▸ **GIVEN EXERCISE**:
Each of the entries should be retyped precisely as it appears.

▸ **DATASET RECORDS**:
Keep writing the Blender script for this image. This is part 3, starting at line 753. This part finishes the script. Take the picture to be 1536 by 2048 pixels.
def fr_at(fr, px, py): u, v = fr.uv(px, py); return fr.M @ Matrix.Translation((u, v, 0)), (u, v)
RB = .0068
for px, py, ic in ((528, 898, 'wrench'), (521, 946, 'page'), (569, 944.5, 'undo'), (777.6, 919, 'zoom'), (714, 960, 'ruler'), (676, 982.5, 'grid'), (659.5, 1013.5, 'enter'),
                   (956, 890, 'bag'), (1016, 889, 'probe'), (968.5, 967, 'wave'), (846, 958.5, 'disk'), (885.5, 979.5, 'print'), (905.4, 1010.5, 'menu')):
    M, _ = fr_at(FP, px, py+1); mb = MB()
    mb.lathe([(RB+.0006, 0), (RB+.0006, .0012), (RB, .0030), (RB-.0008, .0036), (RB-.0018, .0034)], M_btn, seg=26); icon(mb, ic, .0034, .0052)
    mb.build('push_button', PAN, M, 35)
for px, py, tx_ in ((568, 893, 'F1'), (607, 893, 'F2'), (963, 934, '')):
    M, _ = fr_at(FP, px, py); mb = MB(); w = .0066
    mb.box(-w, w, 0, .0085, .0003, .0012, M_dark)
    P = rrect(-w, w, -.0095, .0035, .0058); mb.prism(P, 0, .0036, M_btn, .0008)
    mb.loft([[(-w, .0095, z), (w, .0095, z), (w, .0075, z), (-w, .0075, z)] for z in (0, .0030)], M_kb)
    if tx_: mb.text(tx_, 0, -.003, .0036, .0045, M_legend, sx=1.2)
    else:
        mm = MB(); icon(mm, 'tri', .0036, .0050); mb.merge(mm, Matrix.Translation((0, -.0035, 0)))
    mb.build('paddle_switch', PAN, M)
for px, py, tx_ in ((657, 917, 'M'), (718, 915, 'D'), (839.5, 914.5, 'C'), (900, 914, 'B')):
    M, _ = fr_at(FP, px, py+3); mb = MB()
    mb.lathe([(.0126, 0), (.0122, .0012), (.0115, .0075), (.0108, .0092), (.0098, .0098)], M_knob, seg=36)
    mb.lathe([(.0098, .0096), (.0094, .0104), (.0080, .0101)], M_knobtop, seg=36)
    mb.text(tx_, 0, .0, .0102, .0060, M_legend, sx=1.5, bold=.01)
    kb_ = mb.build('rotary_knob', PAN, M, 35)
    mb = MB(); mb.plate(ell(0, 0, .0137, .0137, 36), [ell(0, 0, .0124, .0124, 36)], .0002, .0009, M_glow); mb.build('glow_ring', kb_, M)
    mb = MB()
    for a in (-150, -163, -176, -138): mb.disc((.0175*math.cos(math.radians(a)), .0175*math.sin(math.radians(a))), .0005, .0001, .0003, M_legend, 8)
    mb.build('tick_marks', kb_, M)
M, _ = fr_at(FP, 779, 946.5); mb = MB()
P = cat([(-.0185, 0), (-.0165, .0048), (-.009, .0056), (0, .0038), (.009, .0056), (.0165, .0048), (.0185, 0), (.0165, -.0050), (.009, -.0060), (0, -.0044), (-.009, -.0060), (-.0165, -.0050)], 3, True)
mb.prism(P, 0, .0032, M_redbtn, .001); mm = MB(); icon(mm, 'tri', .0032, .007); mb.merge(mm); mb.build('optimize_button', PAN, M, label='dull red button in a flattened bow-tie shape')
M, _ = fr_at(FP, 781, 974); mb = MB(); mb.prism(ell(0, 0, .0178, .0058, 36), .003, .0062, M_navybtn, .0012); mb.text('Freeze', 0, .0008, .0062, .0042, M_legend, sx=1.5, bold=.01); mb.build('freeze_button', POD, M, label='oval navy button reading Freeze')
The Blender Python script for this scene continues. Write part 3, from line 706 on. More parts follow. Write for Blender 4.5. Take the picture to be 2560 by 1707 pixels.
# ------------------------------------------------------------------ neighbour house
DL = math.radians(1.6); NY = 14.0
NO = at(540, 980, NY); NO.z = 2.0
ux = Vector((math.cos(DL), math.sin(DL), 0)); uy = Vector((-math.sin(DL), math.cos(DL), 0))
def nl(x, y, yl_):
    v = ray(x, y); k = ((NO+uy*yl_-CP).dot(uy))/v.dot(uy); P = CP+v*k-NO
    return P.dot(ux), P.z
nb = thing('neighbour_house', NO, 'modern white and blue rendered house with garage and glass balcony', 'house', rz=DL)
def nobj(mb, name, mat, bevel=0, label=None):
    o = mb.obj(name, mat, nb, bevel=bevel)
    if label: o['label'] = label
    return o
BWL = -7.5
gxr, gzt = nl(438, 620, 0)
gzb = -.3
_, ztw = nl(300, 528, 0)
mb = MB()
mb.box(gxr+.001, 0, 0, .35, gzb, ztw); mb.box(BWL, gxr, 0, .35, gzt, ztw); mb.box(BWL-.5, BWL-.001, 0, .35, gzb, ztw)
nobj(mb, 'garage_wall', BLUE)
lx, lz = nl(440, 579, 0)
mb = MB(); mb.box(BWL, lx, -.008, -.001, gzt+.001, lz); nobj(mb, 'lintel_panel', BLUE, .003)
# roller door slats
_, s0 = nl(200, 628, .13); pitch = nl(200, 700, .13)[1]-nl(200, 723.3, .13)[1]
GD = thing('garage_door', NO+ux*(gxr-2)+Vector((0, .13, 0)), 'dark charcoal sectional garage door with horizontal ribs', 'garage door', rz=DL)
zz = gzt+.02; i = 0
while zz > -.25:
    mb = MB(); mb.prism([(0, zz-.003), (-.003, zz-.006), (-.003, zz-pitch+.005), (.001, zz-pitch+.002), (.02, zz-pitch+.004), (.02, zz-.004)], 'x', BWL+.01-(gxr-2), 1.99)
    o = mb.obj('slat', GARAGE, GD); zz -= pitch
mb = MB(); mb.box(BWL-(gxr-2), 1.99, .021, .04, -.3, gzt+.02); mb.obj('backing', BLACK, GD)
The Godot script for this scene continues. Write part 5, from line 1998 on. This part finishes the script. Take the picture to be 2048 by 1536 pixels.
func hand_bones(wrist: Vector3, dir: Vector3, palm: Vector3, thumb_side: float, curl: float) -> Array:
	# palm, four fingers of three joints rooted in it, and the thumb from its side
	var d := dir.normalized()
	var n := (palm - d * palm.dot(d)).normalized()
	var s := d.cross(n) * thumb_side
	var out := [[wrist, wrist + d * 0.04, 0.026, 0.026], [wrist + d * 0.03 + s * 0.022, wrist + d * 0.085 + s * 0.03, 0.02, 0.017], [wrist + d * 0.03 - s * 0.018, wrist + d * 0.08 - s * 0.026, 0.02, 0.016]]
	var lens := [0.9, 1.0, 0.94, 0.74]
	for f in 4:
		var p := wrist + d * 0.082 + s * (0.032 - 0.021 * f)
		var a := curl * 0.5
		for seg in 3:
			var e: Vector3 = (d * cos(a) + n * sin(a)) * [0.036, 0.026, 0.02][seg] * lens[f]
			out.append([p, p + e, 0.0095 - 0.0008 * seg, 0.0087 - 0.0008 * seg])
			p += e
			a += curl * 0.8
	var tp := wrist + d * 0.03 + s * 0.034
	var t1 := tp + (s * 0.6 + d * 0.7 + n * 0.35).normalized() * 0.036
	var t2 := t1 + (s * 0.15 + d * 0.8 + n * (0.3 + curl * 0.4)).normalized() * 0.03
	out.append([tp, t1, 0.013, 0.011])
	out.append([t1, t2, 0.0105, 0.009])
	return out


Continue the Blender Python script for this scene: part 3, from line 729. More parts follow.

▸ **TASK SOLUTION**:
Keep writing the Blender script for this image. This is part 3, starting at line 753. This part finishes the script. Take the picture to be 1536 by 2048 pixels.
def fr_at(fr, px, py): u, v = fr.uv(px, py); return fr.M @ Matrix.Translation((u, v, 0)), (u, v)
RB = .0068
for px, py, ic in ((528, 898, 'wrench'), (521, 946, 'page'), (569, 944.5, 'undo'), (777.6, 919, 'zoom'), (714, 960, 'ruler'), (676, 982.5, 'grid'), (659.5, 1013.5, 'enter'),
                   (956, 890, 'bag'), (1016, 889, 'probe'), (968.5, 967, 'wave'), (846, 958.5, 'disk'), (885.5, 979.5, 'print'), (905.4, 1010.5, 'menu')):
    M, _ = fr_at(FP, px, py+1); mb = MB()
    mb.lathe([(RB+.0006, 0), (RB+.0006, .0012), (RB, .0030), (RB-.0008, .0036), (RB-.0018, .0034)], M_btn, seg=26); icon(mb, ic, .0034, .0052)
    mb.build('push_button', PAN, M, 35)
for px, py, tx_ in ((568, 893, 'F1'), (607, 893, 'F2'), (963, 934, '')):
    M, _ = fr_at(FP, px, py); mb = MB(); w = .0066
    mb.box(-w, w, 0, .0085, .0003, .0012, M_dark)
    P = rrect(-w, w, -.0095, .0035, .0058); mb.prism(P, 0, .0036, M_btn, .0008)
    mb.loft([[(-w, .0095, z), (w, .0095, z), (w, .0075, z), (-w, .0075, z)] for z in (0, .0030)], M_kb)
    if tx_: mb.text(tx_, 0, -.003, .0036, .0045, M_legend, sx=1.2)
    else:
        mm = MB(); icon(mm, 'tri', .0036, .0050); mb.merge(mm, Matrix.Translation((0, -.0035, 0)))
    mb.build('paddle_switch', PAN, M)
for px, py, tx_ in ((657, 917, 'M'), (718, 915, 'D'), (839.5, 914.5, 'C'), (900, 914, 'B')):
    M, _ = fr_at(FP, px, py+3); mb = MB()
    mb.lathe([(.0126, 0), (.0122, .0012), (.0115, .0075), (.0108, .0092), (.0098, .0098)], M_knob, seg=36)
    mb.lathe([(.0098, .0096), (.0094, .0104), (.0080, .0101)], M_knobtop, seg=36)
    mb.text(tx_, 0, .0, .0102, .0060, M_legend, sx=1.5, bold=.01)
    kb_ = mb.build('rotary_knob', PAN, M, 35)
    mb = MB(); mb.plate(ell(0, 0, .0137, .0137, 36), [ell(0, 0, .0124, .0124, 36)], .0002, .0009, M_glow); mb.build('glow_ring', kb_, M)
    mb = MB()
    for a in (-150, -163, -176, -138): mb.disc((.0175*math.cos(math.radians(a)), .0175*math.sin(math.radians(a))), .0005, .0001, .0003, M_legend, 8)
    mb.build('tick_marks', kb_, M)
M, _ = fr_at(FP, 779, 946.5); mb = MB()
P = cat([(-.0185, 0), (-.0165, .0048), (-.009, .0056), (0, .0038), (.009, .0056), (.0165, .0048), (.0185, 0), (.0165, -.0050), (.009, -.0060), (0, -.0044), (-.009, -.0060), (-.0165, -.0050)], 3, True)
mb.prism(P, 0, .0032, M_redbtn, .001); mm = MB(); icon(mm, 'tri', .0032, .007); mb.merge(mm); mb.build('optimize_button', PAN, M, label='dull red button in a flattened bow-tie shape')
M, _ = fr_at(FP, 781, 974); mb = MB(); mb.prism(ell(0, 0, .0178, .0058, 36), .003, .0062, M_navybtn, .0012); mb.text('Freeze', 0, .0008, .0062, .0042, M_legend, sx=1.5, bold=.01); mb.build('freeze_button', POD, M, label='oval navy button reading Freeze')
The Blender Python script for this scene continues. Write part 3, from line 706 on. More parts follow. Write for Blender 4.5. Take the picture to be 2560 by 1707 pixels.
# ------------------------------------------------------------------ neighbour house
DL = math.radians(1.6); NY = 14.0
NO = at(540, 980, NY); NO.z = 2.0
ux = Vector((math.cos(DL), math.sin(DL), 0)); uy = Vector((-math.sin(DL), math.cos(DL), 0))
def nl(x, y, yl_):
    v = ray(x, y); k = ((NO+uy*yl_-CP).dot(uy))/v.dot(uy); P = CP+v*k-NO
    return P.dot(ux), P.z
nb = thing('neighbour_house', NO, 'modern white and blue rendered house with garage and glass balcony', 'house', rz=DL)
def nobj(mb, name, mat, bevel=0, label=None):
    o = mb.obj(name, mat, nb, bevel=bevel)
    if label: o['label'] = label
    return o
BWL = -7.5
gxr, gzt = nl(438, 620, 0)
gzb = -.3
_, ztw = nl(300, 528, 0)
mb = MB()
mb.box(gxr+.001, 0, 0, .35, gzb, ztw); mb.box(BWL, gxr, 0, .35, gzt, ztw); mb.box(BWL-.5, BWL-.001, 0, .35, gzb, ztw)
nobj(mb, 'garage_wall', BLUE)
lx, lz = nl(440, 579, 0)
mb = MB(); mb.box(BWL, lx, -.008, -.001, gzt+.001, lz); nobj(mb, 'lintel_panel', BLUE, .003)
# roller door slats
_, s0 = nl(200, 628, .13); pitch = nl(200, 700, .13)[1]-nl(200, 723.3, .13)[1]
GD = thing('garage_door', NO+ux*(gxr-2)+Vector((0, .13, 0)), 'dark charcoal sectional garage door with horizontal ribs', 'garage door', rz=DL)
zz = gzt+.02; i = 0
while zz > -.25:
    mb = MB(); mb.prism([(0, zz-.003), (-.003, zz-.006), (-.003, zz-pitch+.005), (.001, zz-pitch+.002), (.02, zz-pitch+.004), (.02, zz-.004)], 'x', BWL+.01-(gxr-2), 1.99)
    o = mb.obj('slat', GARAGE, GD); zz -= pitch
mb = MB(); mb.box(BWL-(gxr-2), 1.99, .021, .04, -.3, gzt+.02); mb.obj('backing', BLACK, GD)
The Godot script for this scene continues. Write part 5, from line 1998 on. This part finishes the script. Take the picture to be 2048 by 1536 pixels.
func hand_bones(wrist: Vector3, dir: Vector3, palm: Vector3, thumb_side: float, curl: float) -> Array:
	# palm, four fingers of three joints rooted in it, and the thumb from its side
	var d := dir.normalized()
	var n := (palm - d * palm.dot(d)).normalized()
	var s := d.cross(n) * thumb_side
	var out := [[wrist, wrist + d * 0.04, 0.026, 0.026], [wrist + d * 0.03 + s * 0.022, wrist + d * 0.085 + s * 0.03, 0.02, 0.017], [wrist + d * 0.03 - s * 0.018, wrist + d * 0.08 - s * 0.026, 0.02, 0.016]]
	var lens := [0.9, 1.0, 0.94, 0.74]
	for f in 4:
		var p := wrist + d * 0.082 + s * (0.032 - 0.021 * f)
		var a := curl * 0.5
		for seg in 3:
			var e: Vector3 = (d * cos(a) + n * sin(a)) * [0.036, 0.026, 0.02][seg] * lens[f]
			out.append([p, p + e, 0.0095 - 0.0008 * seg, 0.0087 - 0.0008 * seg])
			p += e
			a += curl * 0.8
	var tp := wrist + d * 0.03 + s * 0.034
	var t1 := tp + (s * 0.6 + d * 0.7 + n * 0.35).normalized() * 0.036
	var t2 := t1 + (s * 0.15 + d * 0.8 + n * (0.3 + curl * 0.4)).normalized() * 0.03
	out.append([tp, t1, 0.013, 0.011])
	out.append([t1, t2, 0.0105, 0.009])
	return out


Continue the Blender Python script for this scene: part 3, from line 729. More parts follow.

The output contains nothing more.